UN gives Gaza children tablets to connect with world
The United Nations said it was helping connect Palestinian children in the blockaded Gaza Strip to the outside world by distributing tablets to hundreds of pupils.
Children make up nearly half of Gaza's population of 2.3 million. Most of them have never been able to leave the coastal territory, which is ruled by the Islamist movement Hamas.
Some 890 tablets are being handed out this week at schools run by UNRWA, the UN agency for Palestinian refugees, following a pilot that saw a few dozen devices given to children last year.
"We're very conscious that for children as they grow, they're going to have to be able to engage with an increasingly digitised world," Thomas White, the agency's Gaza director, said.

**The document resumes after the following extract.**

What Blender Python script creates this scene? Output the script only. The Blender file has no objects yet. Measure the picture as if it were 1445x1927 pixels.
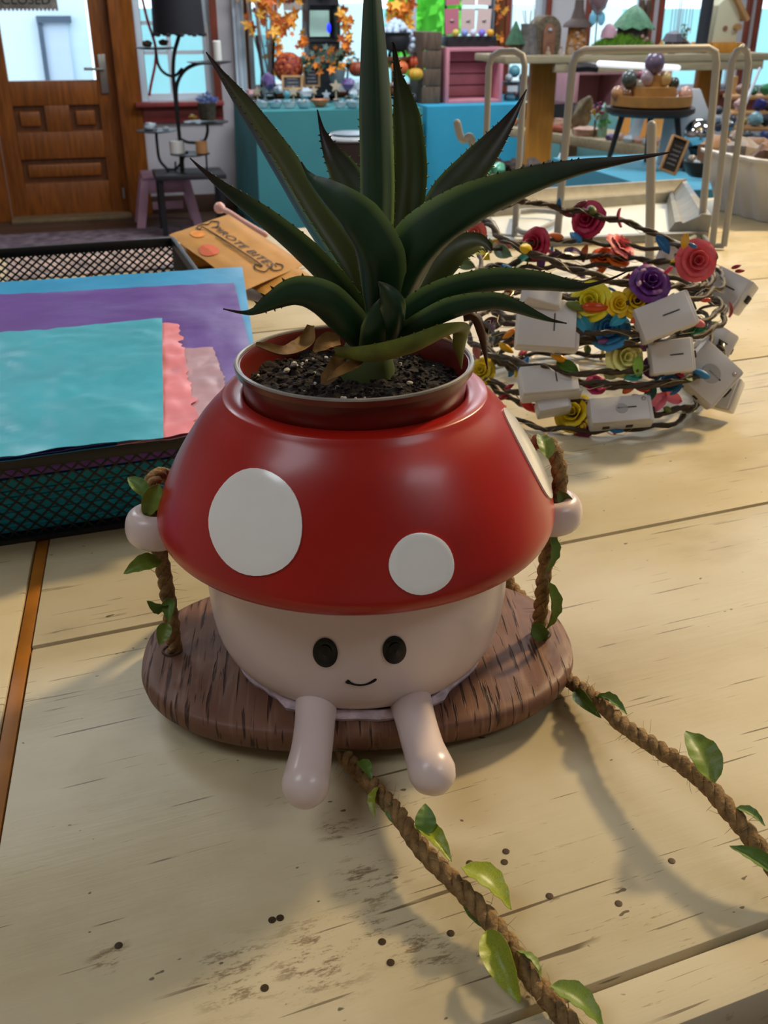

The 15-year blockade of the enclave led by Israel has crippled Gaza's economy, leaving 74 percent of young graduates unemployed, according to the Palestinian Central Bureau of Statistics.
The European Union-funded project to boost children's computer skills is seen by UNRWA as a way to increase their chances of getting a job in the growing tech sector, either locally or remotely.
This could "provide opportunities for young Gazans to make an income and get ahead," White said, standing in a school yard in Gaza City.
The project could help young Gazans go into coding, providing back office IT support for companies or customer support online, he added.
But Gazans still have to contend with frequent power cuts and internet access limited to 2G.